Vivir en la pantalla

AutorEduardo Subirats

Pantallas nos informan; pantallas nos ponen en contacto con el mundo; pantallas nos vigilan; pantallas formulan nuestros deseos y extienden nuestros sentidos; pantallas registran, reproducen, producen, crean; pantallas nos sitian; pantallas trazan las señas de nuestra identidad subjetiva y nuestro inconsciente colectivo; pantallas dan cuenta de nuestra felicidad y nuestra desesperación... Todo, desde nuestros sueños hasta las grandes decisiones que afectan al porvenir de la humanidad parece haberse convertido en un prodigioso efecto de pantalla.

La definición de una cultura y una sociedad como espectáculo a gran escala, y la complementaria concepción de la existencia reducida a un efecto de pantalla supone, al mismo tiempo, aceptar que nada puede escapar a un concepto extendido y universal de diseño. El mundo como espectáculo virtual es una obra de arte total. La sociología posmoderna ha comprendido las expresiones cotidianas de la mediación electrónica de la intersubjetividad a una categoría general y abstracta de comunicación, de acción comunicativa. Pero en términos existenciales y cotidianos esta acción comunicativa se traduce en el diseño formal de las pantallas virtuales de la aldea global. Lo mismo el gran mundo de las decisiones políticas o las guerras, que las decisiones pequeñas sobre un desodorante o un detergente, todo se manifiesta, se programa y se cumple como el resultado de un diseño virtual del espectáculo de la realidad: un diseño de la existencia, idéntico con su administración integral.

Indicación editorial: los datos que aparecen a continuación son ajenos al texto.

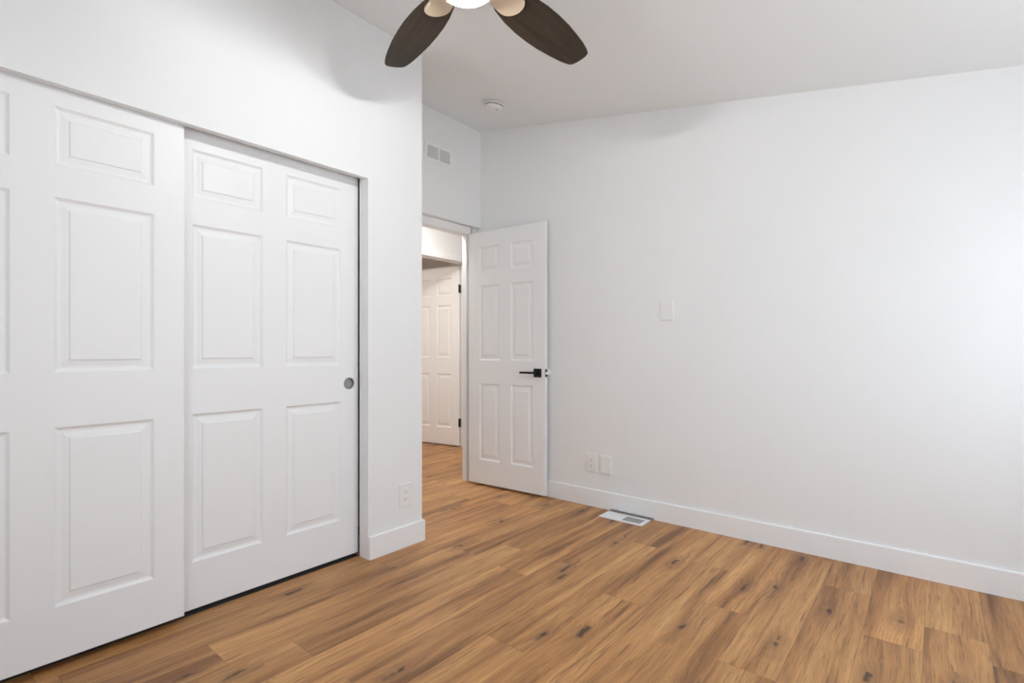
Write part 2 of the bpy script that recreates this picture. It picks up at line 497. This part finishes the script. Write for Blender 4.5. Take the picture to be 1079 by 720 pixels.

Tres hitos de la modernidad del Siglo 20 confluyen y explican el proceso de espectacularización de lo real. El primero es la estética negativa de un sector particularmente importante de las vanguardias históricas europeas: el dadaísmo y el surrealismo, así como algunos aspectos del futurismo. Estas corrientes antiartísticas recorren diversos momentos: la estética del shock, el principio vanguardista de ruptura con las condiciones tradicionales o "normales" de la experiencia de lo real, la fragmentación y el collage como nuevo código de representación, la condena de lo racional o la apología del caos, la celebración de la violencia o el absurdo, en el sentido en que tantas veces lo reiteraron, a lo largo de manifiestos y acciones públicas, promotores como Tzara, Marinetti o Breton, y, a partir de la Segunda Guerra Mundial, se ha convertido en el lugar común de la comunicación social a gran escala.